Go through the records and give each one again exactly.

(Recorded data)
[start]
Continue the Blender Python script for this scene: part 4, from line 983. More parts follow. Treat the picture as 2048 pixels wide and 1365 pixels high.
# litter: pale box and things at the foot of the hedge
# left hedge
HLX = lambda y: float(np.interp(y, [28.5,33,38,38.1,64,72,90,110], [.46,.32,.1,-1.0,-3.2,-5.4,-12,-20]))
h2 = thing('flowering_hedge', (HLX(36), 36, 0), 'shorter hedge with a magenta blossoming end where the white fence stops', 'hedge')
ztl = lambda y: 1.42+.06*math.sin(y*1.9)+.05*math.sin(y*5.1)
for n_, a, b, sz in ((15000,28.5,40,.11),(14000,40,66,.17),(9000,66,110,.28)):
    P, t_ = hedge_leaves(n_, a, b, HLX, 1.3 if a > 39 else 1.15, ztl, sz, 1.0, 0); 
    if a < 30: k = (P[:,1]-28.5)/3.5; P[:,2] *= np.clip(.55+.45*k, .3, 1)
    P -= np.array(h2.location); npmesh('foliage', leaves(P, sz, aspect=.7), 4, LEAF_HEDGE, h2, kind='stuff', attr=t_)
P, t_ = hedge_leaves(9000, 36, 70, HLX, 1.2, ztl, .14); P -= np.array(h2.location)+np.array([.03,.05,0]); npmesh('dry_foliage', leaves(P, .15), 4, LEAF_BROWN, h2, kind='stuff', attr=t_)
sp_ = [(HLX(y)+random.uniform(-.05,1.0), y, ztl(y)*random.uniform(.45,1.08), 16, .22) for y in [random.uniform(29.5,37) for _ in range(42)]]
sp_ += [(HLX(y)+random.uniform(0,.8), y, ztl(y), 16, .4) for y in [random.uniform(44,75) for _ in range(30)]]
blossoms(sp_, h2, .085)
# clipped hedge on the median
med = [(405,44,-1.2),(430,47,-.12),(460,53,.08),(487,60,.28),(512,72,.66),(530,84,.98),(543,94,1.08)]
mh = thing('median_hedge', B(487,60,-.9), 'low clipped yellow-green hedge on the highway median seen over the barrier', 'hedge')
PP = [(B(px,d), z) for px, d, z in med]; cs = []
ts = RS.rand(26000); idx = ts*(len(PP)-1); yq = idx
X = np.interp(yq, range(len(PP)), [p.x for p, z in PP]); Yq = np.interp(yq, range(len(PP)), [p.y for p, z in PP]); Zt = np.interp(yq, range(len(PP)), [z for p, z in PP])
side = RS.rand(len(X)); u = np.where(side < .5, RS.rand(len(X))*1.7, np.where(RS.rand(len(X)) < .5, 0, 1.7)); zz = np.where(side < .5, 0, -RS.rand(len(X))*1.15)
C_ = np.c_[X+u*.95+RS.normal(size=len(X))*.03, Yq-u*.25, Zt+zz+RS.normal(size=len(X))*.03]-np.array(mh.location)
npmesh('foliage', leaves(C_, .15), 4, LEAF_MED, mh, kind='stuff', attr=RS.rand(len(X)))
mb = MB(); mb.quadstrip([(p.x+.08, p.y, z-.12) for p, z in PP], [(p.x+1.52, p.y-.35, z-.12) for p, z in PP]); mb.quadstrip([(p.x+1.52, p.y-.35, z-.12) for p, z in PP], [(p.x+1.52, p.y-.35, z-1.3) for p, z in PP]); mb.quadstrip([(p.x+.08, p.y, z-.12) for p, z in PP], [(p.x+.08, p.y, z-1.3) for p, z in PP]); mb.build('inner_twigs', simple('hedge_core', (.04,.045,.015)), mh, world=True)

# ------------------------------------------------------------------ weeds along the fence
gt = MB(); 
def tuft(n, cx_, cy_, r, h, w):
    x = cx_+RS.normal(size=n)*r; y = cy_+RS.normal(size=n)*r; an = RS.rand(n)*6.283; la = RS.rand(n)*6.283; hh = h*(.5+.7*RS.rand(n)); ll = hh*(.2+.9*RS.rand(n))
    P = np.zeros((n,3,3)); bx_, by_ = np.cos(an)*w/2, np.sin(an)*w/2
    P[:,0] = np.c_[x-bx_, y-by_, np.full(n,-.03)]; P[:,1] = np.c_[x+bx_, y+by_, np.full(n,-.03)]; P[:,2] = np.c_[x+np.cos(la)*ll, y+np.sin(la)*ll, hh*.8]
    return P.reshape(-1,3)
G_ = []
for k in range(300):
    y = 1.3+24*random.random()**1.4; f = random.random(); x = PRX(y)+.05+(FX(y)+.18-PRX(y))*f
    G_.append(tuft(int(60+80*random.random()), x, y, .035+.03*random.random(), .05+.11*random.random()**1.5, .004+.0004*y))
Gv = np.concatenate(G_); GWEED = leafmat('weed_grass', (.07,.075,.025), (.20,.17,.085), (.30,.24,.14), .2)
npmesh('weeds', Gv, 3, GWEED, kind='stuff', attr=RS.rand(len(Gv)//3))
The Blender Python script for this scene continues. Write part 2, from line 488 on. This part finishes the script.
[end]
> [Complete answer]
Continue the Blender Python script for this scene: part 4, from line 983. More parts follow. Treat the picture as 2048 pixels wide and 1365 pixels high.
# litter: pale box and things at the foot of the hedge
# left hedge
HLX = lambda y: float(np.interp(y, [28.5,33,38,38.1,64,72,90,110], [.46,.32,.1,-1.0,-3.2,-5.4,-12,-20]))
h2 = thing('flowering_hedge', (HLX(36), 36, 0), 'shorter hedge with a magenta blossoming end where the white fence stops', 'hedge')
ztl = lambda y: 1.42+.06*math.sin(y*1.9)+.05*math.sin(y*5.1)
for n_, a, b, sz in ((15000,28.5,40,.11),(14000,40,66,.17),(9000,66,110,.28)):
    P, t_ = hedge_leaves(n_, a, b, HLX, 1.3 if a > 39 else 1.15, ztl, sz, 1.0, 0); 
    if a < 30: k = (P[:,1]-28.5)/3.5; P[:,2] *= np.clip(.55+.45*k, .3, 1)
    P -= np.array(h2.location); npmesh('foliage', leaves(P, sz, aspect=.7), 4, LEAF_HEDGE, h2, kind='stuff', attr=t_)
P, t_ = hedge_leaves(9000, 36, 70, HLX, 1.2, ztl, .14); P -= np.array(h2.location)+np.array([.03,.05,0]); npmesh('dry_foliage', leaves(P, .15), 4, LEAF_BROWN, h2, kind='stuff', attr=t_)
sp_ = [(HLX(y)+random.uniform(-.05,1.0), y, ztl(y)*random.uniform(.45,1.08), 16, .22) for y in [random.uniform(29.5,37) for _ in range(42)]]
sp_ += [(HLX(y)+random.uniform(0,.8), y, ztl(y), 16, .4) for y in [random.uniform(44,75) for _ in range(30)]]
blossoms(sp_, h2, .085)
# clipped hedge on the median
med = [(405,44,-1.2),(430,47,-.12),(460,53,.08),(487,60,.28),(512,72,.66),(530,84,.98),(543,94,1.08)]
mh = thing('median_hedge', B(487,60,-.9), 'low clipped yellow-green hedge on the highway median seen over the barrier', 'hedge')
PP = [(B(px,d), z) for px, d, z in med]; cs = []
ts = RS.rand(26000); idx = ts*(len(PP)-1); yq = idx
X = np.interp(yq, range(len(PP)), [p.x for p, z in PP]); Yq = np.interp(yq, range(len(PP)), [p.y for p, z in PP]); Zt = np.interp(yq, range(len(PP)), [z for p, z in PP])
side = RS.rand(len(X)); u = np.where(side < .5, RS.rand(len(X))*1.7, np.where(RS.rand(len(X)) < .5, 0, 1.7)); zz = np.where(side < .5, 0, -RS.rand(len(X))*1.15)
C_ = np.c_[X+u*.95+RS.normal(size=len(X))*.03, Yq-u*.25, Zt+zz+RS.normal(size=len(X))*.03]-np.array(mh.location)
npmesh('foliage', leaves(C_, .15), 4, LEAF_MED, mh, kind='stuff', attr=RS.rand(len(X)))
mb = MB(); mb.quadstrip([(p.x+.08, p.y, z-.12) for p, z in PP], [(p.x+1.52, p.y-.35, z-.12) for p, z in PP]); mb.quadstrip([(p.x+1.52, p.y-.35, z-.12) for p, z in PP], [(p.x+1.52, p.y-.35, z-1.3) for p, z in PP]); mb.quadstrip([(p.x+.08, p.y, z-.12) for p, z in PP], [(p.x+.08, p.y, z-1.3) for p, z in PP]); mb.build('inner_twigs', simple('hedge_core', (.04,.045,.015)), mh, world=True)

# ------------------------------------------------------------------ weeds along the fence
gt = MB(); 
def tuft(n, cx_, cy_, r, h, w):
    x = cx_+RS.normal(size=n)*r; y = cy_+RS.normal(size=n)*r; an = RS.rand(n)*6.283; la = RS.rand(n)*6.283; hh = h*(.5+.7*RS.rand(n)); ll = hh*(.2+.9*RS.rand(n))
    P = np.zeros((n,3,3)); bx_, by_ = np.cos(an)*w/2, np.sin(an)*w/2
    P[:,0] = np.c_[x-bx_, y-by_, np.full(n,-.03)]; P[:,1] = np.c_[x+bx_, y+by_, np.full(n,-.03)]; P[:,2] = np.c_[x+np.cos(la)*ll, y+np.sin(la)*ll, hh*.8]
    return P.reshape(-1,3)
G_ = []
for k in range(300):
    y = 1.3+24*random.random()**1.4; f = random.random(); x = PRX(y)+.05+(FX(y)+.18-PRX(y))*f
    G_.append(tuft(int(60+80*random.random()), x, y, .035+.03*random.random(), .05+.11*random.random()**1.5, .004+.0004*y))
Gv = np.concatenate(G_); GWEED = leafmat('weed_grass', (.07,.075,.025), (.20,.17,.085), (.30,.24,.14), .2)
npmesh('weeds', Gv, 3, GWEED, kind='stuff', attr=RS.rand(len(Gv)//3))
The Blender Python script for this scene continues. Write part 2, from line 488 on. This part finishes the script.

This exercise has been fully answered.